CASS. CIV. 3è, 16 mai 2000

La clause du contrat de bail commercial mettant à la charge du preneur tous travaux, y compris ceux visés par l’article 606 du Code Civil, est d’interprétation stricte et n’oblige pas les preneurs à la réfection totale de la toiture atteinte par la vétusté.

Note de Mme COHET-CORDEY :

Il avait déjà été jugé que la clause mettant à la charge des preneurs les réparations de toute nature, y compris celles relatives à la toiture, n’exonérait pas le bailleur de la réfection totale de cette dernière. Une telle réfection n’est pas une réparation locative ni une « grosse réparation » au sens de l’article 606 du Code Civil appliqué à la matière des baux.

Le propriétaire doit prendre en charge toutes réparations afférentes à la vétusté de l’immeuble loué ou à sa destination, tandis que le preneur n’est concerné que par celles liées à son usage et dont le contenu peut être défini par les parties. Sans clause remettant expressément en cause cette répartition des charges, le bailleur ne peut être exonéré de ces obligations.

Si le bailleur peut se décharger des grosses réparations, il ne saurait se décharger des travaux dits de réfection. Les tribunaux ne dénaturent nullement le contrat de bail contenant une clause mettant à la charge du preneur les réparations visées par l’article 606 du Code Civil en retenant une telle solution. Tout au contraire, ils évitent une telle dénaturation. Aussi les juges du fond distinguent-ils suivant l’importance des travaux mis à la charge du preneur.

A supposer que les travaux litigieux ne soient pas de ceux indispensables à l’usage du bien loué conformément à sa destination, on ne saurait pour autant les mettre à la charge du preneur dès lors qu’ils résultent de la vétusté. Faire supporter de telles charges au preneur conduirait à enrichir le bailleur dans la mesure où le bien s’en trouverait amélioré.

Ainsi, s’il est possible d’insérer au contrat une clause mettant à la charge du preneur de tels travaux, il doit en être tenu compte pour le calcul des loyers.

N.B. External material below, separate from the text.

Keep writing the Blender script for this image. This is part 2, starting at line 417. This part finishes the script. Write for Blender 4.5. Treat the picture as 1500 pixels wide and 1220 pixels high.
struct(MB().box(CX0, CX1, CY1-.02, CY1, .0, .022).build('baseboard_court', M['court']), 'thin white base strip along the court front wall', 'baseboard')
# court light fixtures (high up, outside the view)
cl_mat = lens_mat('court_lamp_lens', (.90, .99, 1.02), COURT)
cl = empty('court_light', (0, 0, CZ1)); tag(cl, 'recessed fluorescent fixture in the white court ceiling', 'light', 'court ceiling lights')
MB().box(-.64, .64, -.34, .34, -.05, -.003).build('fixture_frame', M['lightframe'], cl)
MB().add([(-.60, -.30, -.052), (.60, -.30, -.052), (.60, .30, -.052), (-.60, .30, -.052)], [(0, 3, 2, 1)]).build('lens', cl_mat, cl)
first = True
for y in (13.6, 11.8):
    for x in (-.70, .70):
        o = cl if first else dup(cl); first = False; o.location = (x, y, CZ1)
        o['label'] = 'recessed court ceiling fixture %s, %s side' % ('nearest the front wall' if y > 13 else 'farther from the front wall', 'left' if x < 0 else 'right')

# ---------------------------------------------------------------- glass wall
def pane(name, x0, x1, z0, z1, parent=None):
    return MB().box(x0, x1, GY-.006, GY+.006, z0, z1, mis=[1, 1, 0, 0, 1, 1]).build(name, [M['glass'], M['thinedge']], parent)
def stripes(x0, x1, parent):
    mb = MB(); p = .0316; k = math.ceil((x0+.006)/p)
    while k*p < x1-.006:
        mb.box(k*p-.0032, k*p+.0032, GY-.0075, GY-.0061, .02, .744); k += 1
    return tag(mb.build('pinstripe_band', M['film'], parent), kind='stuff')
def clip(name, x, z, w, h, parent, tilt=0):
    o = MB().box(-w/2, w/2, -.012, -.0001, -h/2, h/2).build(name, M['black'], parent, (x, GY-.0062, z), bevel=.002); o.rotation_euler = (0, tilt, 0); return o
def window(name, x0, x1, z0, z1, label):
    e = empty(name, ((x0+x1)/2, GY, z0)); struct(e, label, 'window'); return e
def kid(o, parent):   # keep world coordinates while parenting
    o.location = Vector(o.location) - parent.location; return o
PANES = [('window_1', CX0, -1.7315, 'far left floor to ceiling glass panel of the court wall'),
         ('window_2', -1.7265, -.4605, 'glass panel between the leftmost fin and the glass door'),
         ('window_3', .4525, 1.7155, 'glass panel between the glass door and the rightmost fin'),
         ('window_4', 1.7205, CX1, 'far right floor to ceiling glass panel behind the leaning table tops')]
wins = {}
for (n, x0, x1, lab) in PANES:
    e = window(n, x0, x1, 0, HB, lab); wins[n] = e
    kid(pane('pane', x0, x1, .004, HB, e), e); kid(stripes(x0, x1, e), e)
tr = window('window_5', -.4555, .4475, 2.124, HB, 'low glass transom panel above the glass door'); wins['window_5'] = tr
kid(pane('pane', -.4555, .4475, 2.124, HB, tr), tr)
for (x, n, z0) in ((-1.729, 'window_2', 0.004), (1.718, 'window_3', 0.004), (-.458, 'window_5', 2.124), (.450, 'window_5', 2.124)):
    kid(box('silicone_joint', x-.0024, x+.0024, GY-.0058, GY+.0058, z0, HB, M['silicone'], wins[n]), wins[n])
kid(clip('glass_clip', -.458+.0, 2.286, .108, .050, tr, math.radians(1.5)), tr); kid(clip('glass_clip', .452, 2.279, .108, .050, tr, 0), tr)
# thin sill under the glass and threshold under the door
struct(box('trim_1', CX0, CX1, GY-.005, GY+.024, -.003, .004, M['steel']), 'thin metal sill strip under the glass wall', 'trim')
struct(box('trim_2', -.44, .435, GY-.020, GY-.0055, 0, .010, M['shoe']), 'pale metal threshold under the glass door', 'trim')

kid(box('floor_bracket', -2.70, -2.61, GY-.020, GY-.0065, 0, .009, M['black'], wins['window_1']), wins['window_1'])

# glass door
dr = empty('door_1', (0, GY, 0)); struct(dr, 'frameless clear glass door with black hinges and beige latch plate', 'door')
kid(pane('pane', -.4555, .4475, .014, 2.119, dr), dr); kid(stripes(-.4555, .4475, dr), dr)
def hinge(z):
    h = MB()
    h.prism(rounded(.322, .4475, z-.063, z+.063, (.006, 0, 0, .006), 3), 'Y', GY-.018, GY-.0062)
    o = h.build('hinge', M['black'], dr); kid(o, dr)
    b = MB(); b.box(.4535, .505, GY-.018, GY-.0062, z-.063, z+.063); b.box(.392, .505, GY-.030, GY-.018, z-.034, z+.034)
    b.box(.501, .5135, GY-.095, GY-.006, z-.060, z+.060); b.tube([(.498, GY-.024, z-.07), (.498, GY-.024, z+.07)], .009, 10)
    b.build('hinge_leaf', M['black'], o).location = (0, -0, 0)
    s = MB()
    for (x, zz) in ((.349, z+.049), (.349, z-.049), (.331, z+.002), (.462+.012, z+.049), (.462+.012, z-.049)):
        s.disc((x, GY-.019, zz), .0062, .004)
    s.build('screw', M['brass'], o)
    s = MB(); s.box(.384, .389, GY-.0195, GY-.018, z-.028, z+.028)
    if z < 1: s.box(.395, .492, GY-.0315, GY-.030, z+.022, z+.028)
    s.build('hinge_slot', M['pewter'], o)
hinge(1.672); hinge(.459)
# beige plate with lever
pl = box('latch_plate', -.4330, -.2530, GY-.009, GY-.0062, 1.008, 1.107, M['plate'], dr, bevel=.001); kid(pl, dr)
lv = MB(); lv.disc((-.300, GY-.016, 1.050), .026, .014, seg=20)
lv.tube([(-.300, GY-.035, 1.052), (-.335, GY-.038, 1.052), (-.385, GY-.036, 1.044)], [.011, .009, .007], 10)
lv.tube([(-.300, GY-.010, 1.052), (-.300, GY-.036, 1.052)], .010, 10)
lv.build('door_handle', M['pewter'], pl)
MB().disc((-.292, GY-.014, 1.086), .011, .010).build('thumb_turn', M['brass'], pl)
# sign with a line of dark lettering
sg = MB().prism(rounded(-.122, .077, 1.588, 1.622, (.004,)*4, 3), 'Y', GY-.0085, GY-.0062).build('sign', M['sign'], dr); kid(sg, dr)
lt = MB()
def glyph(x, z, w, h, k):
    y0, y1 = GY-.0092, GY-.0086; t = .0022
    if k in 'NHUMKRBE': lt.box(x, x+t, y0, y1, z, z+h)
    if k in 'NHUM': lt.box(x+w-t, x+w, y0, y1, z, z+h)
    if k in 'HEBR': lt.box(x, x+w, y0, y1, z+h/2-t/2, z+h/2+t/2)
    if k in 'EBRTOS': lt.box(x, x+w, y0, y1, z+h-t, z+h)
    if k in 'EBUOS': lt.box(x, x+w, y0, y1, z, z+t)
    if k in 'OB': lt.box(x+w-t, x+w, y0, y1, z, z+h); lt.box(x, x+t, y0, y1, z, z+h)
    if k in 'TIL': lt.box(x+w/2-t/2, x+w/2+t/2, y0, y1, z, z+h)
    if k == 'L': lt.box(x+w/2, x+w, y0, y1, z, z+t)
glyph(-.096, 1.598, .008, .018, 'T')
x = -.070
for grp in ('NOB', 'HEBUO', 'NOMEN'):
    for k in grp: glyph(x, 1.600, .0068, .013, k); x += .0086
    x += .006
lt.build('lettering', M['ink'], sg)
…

La portée du renvoi à l’article 606 du Code Civil par la convention des parties dans la détermination de leurs obligations de réparations est ainsi limitée. Non seulement un tel renvoi ne peut exonérer le bailleur de toutes obligations de réparation en ce qu’il reste tenu de l’obligation d’assurer au preneur la jouissance d’un immeuble en état de servir à l’usage auquel il est destiné, mais encore, il ne peut l’exonérer des travaux liés à la vétusté des lieux loués sans une disposition exprès en ce sens. A défaut, seule la perte de l’immeuble par vétusté peut permettre au bailleur d’échapper à son obligation de réfection (Code Civil, art. 1722).